創業194年の老舗そば店「すかや本店」(群馬・高崎市)が1月末に閉店 スズラン高崎の移転で 常連から惜しむ声

上毛新聞
2024年1月6日

おいしいそばを手軽に食べられ、群馬県高崎市民に愛されているそば店「すかや本店」が、テナントとして入居するスズラン高崎店(高崎市宮元町)の新築移転に伴い1月末で閉店する。サラリーマンや買い物客で行列のできる人気店だが、新しいスズランでは十分なスペースの確保が難しく、後継者もいないため。社長の須賀玲子さん(67)は「お客さんへの感謝の思いで、最後まで頑張りたい」と話している。

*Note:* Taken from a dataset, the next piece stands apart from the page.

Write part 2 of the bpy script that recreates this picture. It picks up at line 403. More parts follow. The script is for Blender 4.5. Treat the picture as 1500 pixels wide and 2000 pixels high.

1830(天保元)年創業で、以前は同市の中央銀座通りに本店があった。スズラン高崎店が開業した1968年、地下食料品売り場に出店。銀座通りの店を91年に閉めた後も、ここで本店ののれんを守ってきた。

立ち食いのカウンターとテーブル席が二つ。8代目に当たる玲子さんと、義弟で専務の良二さん(70)ら5人で切り盛りしている。打ち立て、ゆでたてのもりそば(480円)や、かき揚げそば(580円)のほか、夏はキュウリやタマネギの入った冷やしたぬきそばが名物だった。

客の要望を聞いて生まれたメニューも多い。たぬきそばの揚げ玉を減らしたい客にはその分、刻みのりをトッピング。リクエストすれば、もりそばやざるそばを温かいつけつゆで出している。

安さと盛りの良さ、昔から変わらない味。きびきび働く玲子さんらとの会話を楽しみに訪れる客も多かった。

毎週通う近くの団体職員の男性(49)は「おいしいそばを安く食べられるサラリーマンの味方。つかの間の休憩にほっとできる場所だった」。30年来の常連という同市の女性(66)は「買い物帰りに子どもと食べるのが楽しみだった。閉店すると聞き、もう一杯食べたかった」とじっくり味わった。

前社長で夫の通生さんが亡くなって30年、社長を務めてきた玲子さんは「優しいお客さんに恵まれて続けてこられた。『これからどこへ食べに行けばいいの』と言われると申し訳ない」と話す。良二さんも「年齢もあり、そろそろ節目という思い。仕方ないけれど、寂しいですね」と話した。

現店舗でのスズラン高崎店の営業は1月31日まで。すかやも元日を除き、31日まで休まず営業する。営業時間は午前10時~午後7時。本店の閉店後も、のれん分けした県内の8店は営業を続ける。